Un convegno in Francia: come intervenire in maniera rispettosa ed efficace sulla vittima di abusi perché… non continui a esser vittima, a subire violenza distruttiva, un tempo fisica addirittura, ora d’altro genere, ma sempre destrutturante; e non unicamente da un aggressore preciso, ma anche da parte di altri, di chi oggi la dovrebbe aiutare a uscire dall’abisso in cui l’ha scaraventata quel gesto disgraziato; e non solo con azioni platealmente offensive nel passato, ma con omissione di gesti positivi e ricostruttivi nel presente.
Ovviamente, dietro a questo rilievo con le sue distinzioni c’è una certa idea, anche nell’immaginario collettivo ecclesiale, di chi è comunemente considerato “vittima”, oltre il piano della definizione giuridica.
È l’idea che la vittima sia solo o soprattutto persona vulnerabile e ferita cui prestare soccorso, “da riparare”, o da sopportare con compassione; o – all’opposto – da guardare con diffidenza e da cui difendersi.
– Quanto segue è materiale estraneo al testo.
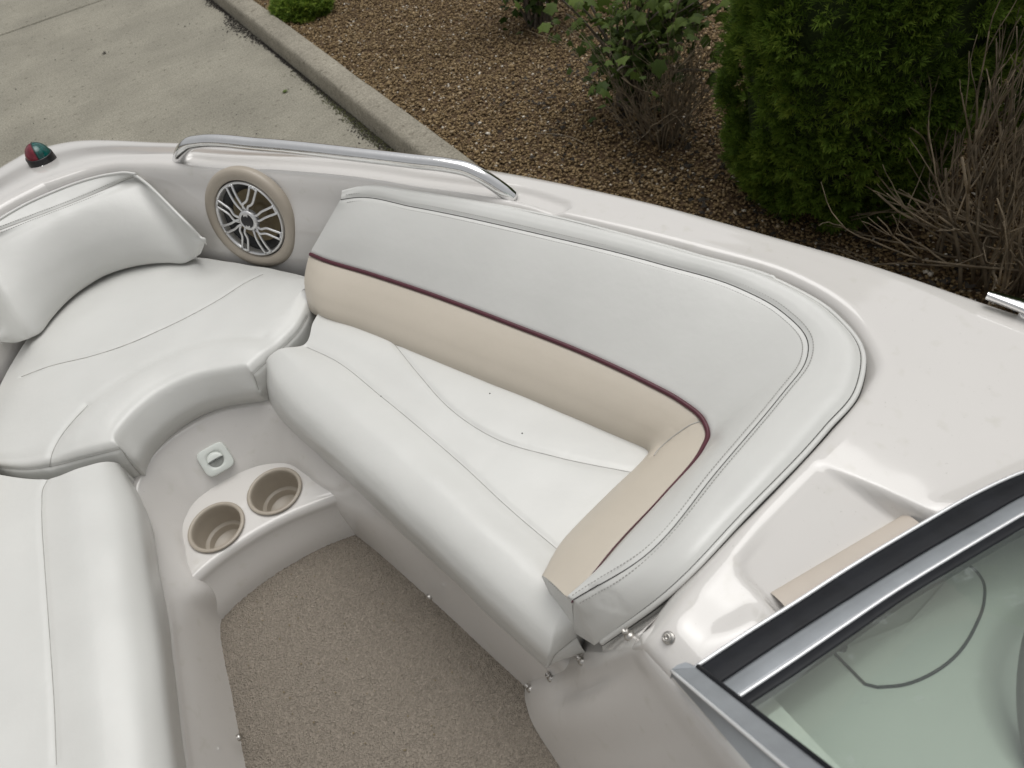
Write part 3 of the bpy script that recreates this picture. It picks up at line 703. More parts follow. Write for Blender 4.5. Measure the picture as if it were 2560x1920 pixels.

Non è ancora del tutto entrata nella nostra cultura la percezione della dignità della vittima legata proprio al suo dramma, che le riconosce una singolare cattedra o magistero, il “magistero delle vittime”. Tale espressione potrà sembrare eccessiva, in realtà non è nuova, dai tempi del famoso Simposio a Roma del febbraio 2019, fatta propria dai Sussidi del Servizio Nazionale Tutela Minori,[1] ma che non sembra ancora far parte di quell’immaginario collettivo di cui dicevamo, ove “magistero” è termine con altri referenti, più politically correct. Ma che – a sua volta – rimanda a una certa immagine, in particolare, della vulnerabilità umana, rischiando di non farcene cogliere il mistero.